Das dürfte am ehesten in der „mittleren” Preislage von 500.000
bis drei Millionen Mark der Fall sein. „Hochburgen wie Santa Ponça
oder Cala d'Or sind durch ein Überangebot im Moment problematisch”,
weiß Cliff Wenner von Sol-Viva-Immobilien in Palma. Aber auch diese
sollten sich nach seiner Überzeugung „aufgrund ihrer Lage und
Infrastruktur kurzfristig wieder erholen”.
Viele Immobilienbesitzer, die verkaufen wollen, haben
„unrealistische Preisvorstellungen” (Pölzelmayer). Kein Problem für
die meisten deutschen Eigentümer, meint Edith Minkner: „Sie sind
rezessionsresitent und können warten, bis ein Käufer kommt, der den
geforderten Preis zu zahlen bereit ist.” Geduld ist angesagt:
Konnte man noch vor zwei Jahren binnen drei Monaten verkaufen, muss
man dieses Jahr schon mal Wartezeiten von einem Jahr oder mehr
einkalkulieren.
Während alle Welt von Krise redet, auch und gerade einer
wirtschaftlichen, wittert Rechtsanwalt Klaus Beyer gerade deswegen
Morgenluft. „Mallorca ist kein Krisengebiet, wer vorher mit dem
Gedanken gespielt hatte, sich woanders eine Ferienimmobilie
zuzulegen, denkt jetzt wieder an die Insel”, ist er überzeugt.

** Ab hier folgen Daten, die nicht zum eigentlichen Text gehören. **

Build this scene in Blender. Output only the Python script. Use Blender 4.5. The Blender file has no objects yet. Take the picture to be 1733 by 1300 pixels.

Nachdem sich die erste Unsicherheit gelegt hätte, seien besonders
viele Anfragen eingegangen. Dazu kommt die Angst: „Hier lebt es
sich sicherer als in Metropolen wie London, Paris oder Berlin”,
finden nicht nur Kunden von Matthias Kühn.
So könnte sich durchaus eine weitere Krisentendenz verstärken:
Der Drang in „sichere” Anlagen wie Immobilien in Zeiten unsicherer
Aktienmärkte.
Es gibt noch einen Grund für Bewegung auf dem Markt: Auf
Mallorca verkaufen Besitzer deutlich öfter als in Deutschland – um
etwas Neues zu kaufen, das ihnen besser gefällt. Gut für die
Makler, die auch ohne „neue” Kunden gut zu tun haben.